Starting Tuesday, three-member county gun boards will no longer issue, deny, revoke or suspend licenses. County clerks will assume the responsibilities while the Michigan State Police will conduct checks to see if applicants are legally disqualified due to their age, criminal history, mental illness or other factors.

The cost of an initial application and license will drop from $105 to $100, not including a fingerprinting fee. The cost of a renewal application and license, which are good for four to five years, will rise from $105 to $115.

An initial license will have to be issued or disqualified within 45 days of fingerprints being taken instead of within 45 days of a licensing board getting a fingerprint analysis from the state police. A renewal must be issued or denied within 30 days instead of the current 60-day deadline.

The law is the latest step toward making Michigan a true “shall-issue” state, in which a permit has to be issued as long as an applicant has taken a gun safety course, has no felony convictions and meets other requirements such as not being subject to a protection order. The measure eliminates the ability to deny a license to someone not explicitly disqualified by law but who still might pose a safety risk, which has led gun control advocates to warn that an important safeguard is going away as well as gun boards’ practice of interviewing applicants in person.

Of the 2,081 applications denied in the 2013-14 fiscal year, 349 were denied because a gun board decided it would be detrimental to the safety of the applicant or others.
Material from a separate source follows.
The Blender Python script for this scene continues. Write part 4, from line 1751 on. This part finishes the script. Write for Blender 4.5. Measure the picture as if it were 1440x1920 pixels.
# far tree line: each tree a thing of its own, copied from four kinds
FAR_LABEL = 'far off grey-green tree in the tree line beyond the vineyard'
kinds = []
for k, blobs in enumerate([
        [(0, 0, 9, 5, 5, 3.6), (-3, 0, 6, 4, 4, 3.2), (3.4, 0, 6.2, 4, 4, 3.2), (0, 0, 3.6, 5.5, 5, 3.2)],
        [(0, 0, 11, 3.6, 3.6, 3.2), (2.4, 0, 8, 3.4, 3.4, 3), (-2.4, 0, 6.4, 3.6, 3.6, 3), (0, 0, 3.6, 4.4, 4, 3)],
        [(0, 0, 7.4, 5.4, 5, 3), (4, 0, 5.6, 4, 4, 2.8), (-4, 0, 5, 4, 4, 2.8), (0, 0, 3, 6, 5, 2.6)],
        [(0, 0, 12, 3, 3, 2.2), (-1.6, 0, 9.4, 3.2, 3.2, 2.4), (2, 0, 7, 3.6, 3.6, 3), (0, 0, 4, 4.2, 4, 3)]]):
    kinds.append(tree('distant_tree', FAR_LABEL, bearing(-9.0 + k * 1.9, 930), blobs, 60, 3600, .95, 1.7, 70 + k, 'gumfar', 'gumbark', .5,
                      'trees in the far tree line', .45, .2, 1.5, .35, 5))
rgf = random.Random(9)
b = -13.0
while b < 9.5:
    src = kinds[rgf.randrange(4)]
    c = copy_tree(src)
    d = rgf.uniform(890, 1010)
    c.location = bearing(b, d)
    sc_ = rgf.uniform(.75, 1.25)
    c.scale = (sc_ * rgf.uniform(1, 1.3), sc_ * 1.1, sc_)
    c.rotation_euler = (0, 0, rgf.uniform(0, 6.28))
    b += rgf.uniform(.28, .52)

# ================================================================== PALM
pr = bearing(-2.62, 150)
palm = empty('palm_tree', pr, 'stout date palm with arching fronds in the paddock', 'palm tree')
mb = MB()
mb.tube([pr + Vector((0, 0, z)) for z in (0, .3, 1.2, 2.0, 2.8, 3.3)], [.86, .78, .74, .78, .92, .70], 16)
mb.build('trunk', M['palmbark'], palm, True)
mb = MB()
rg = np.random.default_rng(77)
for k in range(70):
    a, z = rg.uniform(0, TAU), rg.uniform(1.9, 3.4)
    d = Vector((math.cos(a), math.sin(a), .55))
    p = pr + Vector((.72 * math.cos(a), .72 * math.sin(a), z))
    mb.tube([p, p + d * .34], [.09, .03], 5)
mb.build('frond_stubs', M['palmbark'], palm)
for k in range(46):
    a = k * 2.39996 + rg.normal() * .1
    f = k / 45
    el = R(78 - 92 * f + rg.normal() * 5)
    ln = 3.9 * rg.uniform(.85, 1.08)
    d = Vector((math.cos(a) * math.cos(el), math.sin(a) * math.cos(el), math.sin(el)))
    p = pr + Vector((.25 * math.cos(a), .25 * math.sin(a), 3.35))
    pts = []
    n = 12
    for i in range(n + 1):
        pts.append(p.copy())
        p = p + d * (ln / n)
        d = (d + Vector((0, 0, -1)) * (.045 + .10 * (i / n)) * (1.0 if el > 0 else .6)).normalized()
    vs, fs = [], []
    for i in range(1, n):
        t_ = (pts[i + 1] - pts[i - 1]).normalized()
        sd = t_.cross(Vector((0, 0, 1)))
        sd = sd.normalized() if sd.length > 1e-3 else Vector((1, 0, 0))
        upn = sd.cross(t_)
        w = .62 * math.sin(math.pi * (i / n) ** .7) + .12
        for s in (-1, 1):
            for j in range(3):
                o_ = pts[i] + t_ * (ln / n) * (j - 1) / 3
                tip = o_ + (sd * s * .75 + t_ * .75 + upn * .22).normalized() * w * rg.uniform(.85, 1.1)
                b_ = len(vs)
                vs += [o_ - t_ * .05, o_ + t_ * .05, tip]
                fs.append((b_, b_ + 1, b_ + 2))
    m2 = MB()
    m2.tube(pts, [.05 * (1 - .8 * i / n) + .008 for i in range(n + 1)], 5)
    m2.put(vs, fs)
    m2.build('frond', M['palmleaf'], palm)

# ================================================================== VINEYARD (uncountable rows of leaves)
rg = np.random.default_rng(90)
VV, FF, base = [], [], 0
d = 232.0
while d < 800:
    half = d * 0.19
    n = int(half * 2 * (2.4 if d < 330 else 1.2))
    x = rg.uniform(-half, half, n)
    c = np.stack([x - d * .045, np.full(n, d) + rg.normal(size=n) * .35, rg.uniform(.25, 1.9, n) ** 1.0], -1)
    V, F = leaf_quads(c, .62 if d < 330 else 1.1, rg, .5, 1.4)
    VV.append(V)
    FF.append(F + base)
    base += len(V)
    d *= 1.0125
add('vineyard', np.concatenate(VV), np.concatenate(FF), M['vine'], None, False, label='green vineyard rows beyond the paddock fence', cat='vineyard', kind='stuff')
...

Supporters have said Michigan was the last state with local gun boards and a 2001 law was supposed to make Michigan a “shall issue” state, but keeping in place gun boards continued to result in different implementation depending on the county. County clerks, who already were doing the administrative work of gun boards (which consisted of the county prosecutor, sheriff and a state police representative) will assume a similar but expanded role.

The National Rifle Association has said the new law will eliminate licensing delays, arbitrary denials, and requests to appear before gun boards and be asked “the basis for wishing to exercise a constitutional right.”

Beginning Tuesday, clerks also will be required to issue a temporary emergency concealed carry license if an applicant has obtained a personal protection order or a county sheriff determines the applicant’s safety is at risk.